● THE REQUEST: Retype the opening lines of the listing below, ending with the line that contains "tag(o, 'thin dark", and leave out any pictures.

···

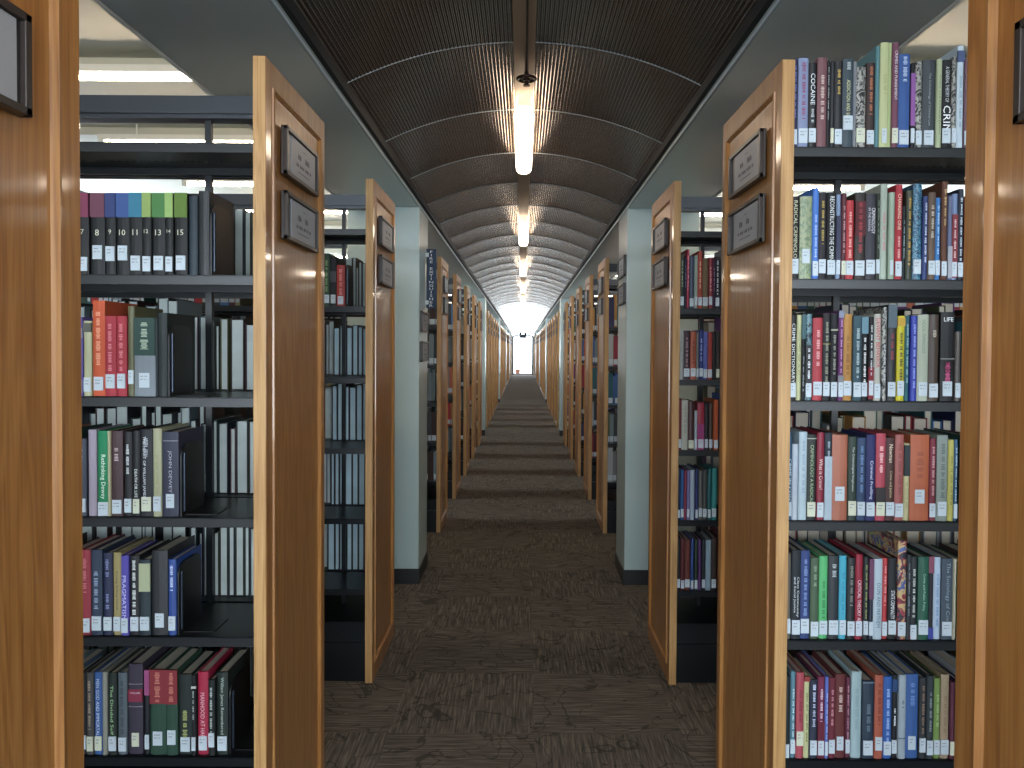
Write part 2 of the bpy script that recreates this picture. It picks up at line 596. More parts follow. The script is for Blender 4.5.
o = m.build('conduit', BRONZE, None, (0.008, 2.77, EYE + .962))
tag(o, 'thin dark conduit running along the vault crest to the sprinkler', 'conduit')

# emergency light and exit sign over the end door
t = empty('emergency_light', (0, YEND - .10, 2.06))
tag(t, 'twin headed emergency light on the arched frame of the bright end door', 'emergency light')
m = MB(); m.box(-.19, .19, -.04, .04, -.13, .04); bevel(m.build('body', plain('grey lamp plastic', '#36373c', .5), t), .01)
for x in (-.14, .14):
    m = MB(); m.tube((x, -.06, .13), (x, .05, .13), .075, 16); m.tube((x, 0, .02), (x, 0, .10), .02, 8)
    m.build('lamp_head', plain('grey lamp plastic', '#36373c', .5), t)

# ------------------------------------------------------------------ bookcases
PW, PT = 0.527, 0.028
PH = 1.968
FRONTX = 0.5813
SHELF = {s: (.465, .166, -.1125, -.3885, -.664, -.9425) for s in (-1, 1)}


def panel_mesh(s):
    x0, x1 = FRONTX, FRONTX + PT
    m = MB()

    def bx(a, b, y0, y1, z0, z1, mi=0):
        p, q = sorted((s * a, s * b)); m.box(p, q, y0, y1, z0, z1, mi)
    bw = .046
    bx(x0 + .004, x1, bw - .003, PW - bw + .003, .06, PH - .05)              # field
    bx(x0, x1, 0, bw, 0, PH, 0); bx(x0, x1, PW - bw, PW, 0, PH, 0)            # stiles
    bx(x0, x1, bw, PW - bw, PH - .055, PH); bx(x0, x1, bw, PW - bw, 0, .065)  # rails
    bx(x0 + .001, x1 + .0008, -.0012, .0005, 0.001, PH - .001, 1)
    return m


def mould_mesh(s):
    m = MB()
    y0, y1, z0, z1 = .046, PW - .046, .065, PH - .055
    pr = ((0.0, .004), (.002, -.0035), (.007, -.0045), (.011, .000), (.014, .004))
    loops = []
    for off, dx in pr:
        x = s * (FRONTX + dx)
        loops.append([(x, y0 + off, z0 + off), (x, y1 - off, z0 + off), (x, y1 - off, z1 - off), (x, y0 + off, z1 - off)])
    pts = [p for l in loops for p in l]
    fs = []
    for i in range(len(pr) - 1):
        for j in range(4):
            f = (4 * i + j, 4 * i + (j + 1) % 4, 4 * i + 4 + (j + 1) % 4, 4 * i + 4 + j)
            fs.append(f if s < 0 else f[::-1])
    m.poly(pts, fs)
    return m


PANEL = {s: panel_mesh(s).mesh('end_panel', [OAK, OAKE]) for s in (-1, 1)}
MOULD = {s: mould_mesh(s).mesh('moulding', OAK) for s in (-1, 1)}


def shelf_mesh(s, y0, y1, xa, xb, front, holes):
    m = MB()

    def bx(a, b, c, d, e, f):
        p, q = sorted((s * a, s * b)); m.box(p, q, c, d, e, f)
    if holes:
        yh = y0 + .17 if front else y0 + .05
        bx(xa, xb, y0, yh, -.003, 0); bx(xa, xb, yh + .006, y1, -.003, 0)
        x = xa
        while x < xb:
            bx(x, min(x + .011, xb), yh, yh + .006, -.003, 0)
            x += .018
    else:
        bx(xa, xb, y0, y1, -.003, 0)
    bx(xa, xb, y0, y0 + .004, -.022, 0)
    bx(xa, xb, y1 - .004, y1, -.022, 0)
    bx(xa, xb, y0 + .004, y0 + .012, -.022, -.019)
    bx(xa, xb, y1 - .012, y1 - .004, -.022, -.019)
    return m.mesh('shelf', BLACK)


_sh = {}
ORD = ['', 'second', 'third', 'fourth', 'fifth', 'sixth', 'seventh', 'eighth']


def case_label(k, s):
    side = 'on the fire sign side' if s < 0 else 'across from the fire sign'
    if k == 0:
        return ('oak end panelled bookcase with pale paged volumes and bookends' if s < 0 else 'oak end panelled bookcase packed with colourful books up to its top shelf'), None
    if k == -1:
        return ('oak bookcase end beside the camera ' + side), None
    if k == 1:
        return ('oak ended bookcase of pale blue paged volumes next to the column' if s < 0 else 'oak ended bookcase of colourful books standing just before the column'), None
    if k in COLK:
        return 'black steel bookcase ending behind a pale column ' + side, 'bookcases ending at columns ' + side
    return 'narrow oak bookcase end in the long far row ' + side, 'distant oak bookcases ' + side


for k in range(-1, 31):
    for s in (-1, 1):
        hascol = k in COLK
        near = k <= 8
        t = empty('bookcase', (0, ZK(k), 0))
        lab, grp = case_label(k, s)
        tag(t, lab, 'bookcase', grp)
        xa = FRONTX + PT + .001 if not hascol else .985
        if not hascol:
            o = bpy.data.objects.new('end_panel', PANEL[s]); C.objects.link(o); o.parent = t
            if k <= 3:
                bevel(o, .0015)
            q = bpy.data.objects.new('moulding', MOULD[s]); C.objects.link(q); q.parent = o
        xe = 4.2 if k < 9 else 3.0
        for zi, z in enumerate(SHELF[s]):
            for fr in (0, 1):
                key = (s, xa, xe, fr + (2 if zi == 0 and fr else 0), zi < 2 and k <= 1)
                if key not in _sh:
                    _sh[key] = shelf_mesh(s, .008 if not fr else .268, .252 if not fr else (.512 if zi else .300), xa, xe, not fr, key[4] and not (fr and zi == 0))
                o = bpy.data.objects.new('shelf', _sh[key]); C.objects.link(o); o.parent = t
                o.location = (0, 0, EYE + z)
        key = ('base', s, xa, xe)
        if key not in _sh:
            m = MB()
            p, q = sorted((s * xa, s * xe))
            m.box(p, q, .02, PW - .02, 0, .10); m.box(p, q, .008, PW - .008, .10, .155); m.box(p, q, .03, PW - .03, .155, .232)
            _sh[key] = m.mesh('base', BLACK)
            m = MB(); m.box(p, q, .235, .285, 1.895, 1.952); m.box(p, q, .225, .295, 1.905, 1.915)
            _sh[('rail',) + key[1:]] = m.mesh('top_rail', RAIL)
        o = bpy.data.objects.new('base', _sh[key]); C.objects.link(o); o.parent = t
        o = bpy.data.objects.new('top_rail', _sh[('rail',) + key[1:]]); C.objects.link(o); o.parent = t
        for px in ([.812 if k == 0 else .752, 1.55, 2.45, 3.35, 4.15] if near else [.752, 1.55]):
            if px < xa:
                continue
            m = MB(); m.box(s * px - .008, s * px + .008, .253, .267, .232, 1.9)
            m.build('upright', BLACK, t)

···

● SOLUTION TO THIS EXERCISE:
Write part 2 of the bpy script that recreates this picture. It picks up at line 596. More parts follow. The script is for Blender 4.5.
o = m.build('conduit', BRONZE, None, (0.008, 2.77, EYE + .962))
tag(o, 'thin dark conduit running along the vault crest to the sprinkler', 'conduit')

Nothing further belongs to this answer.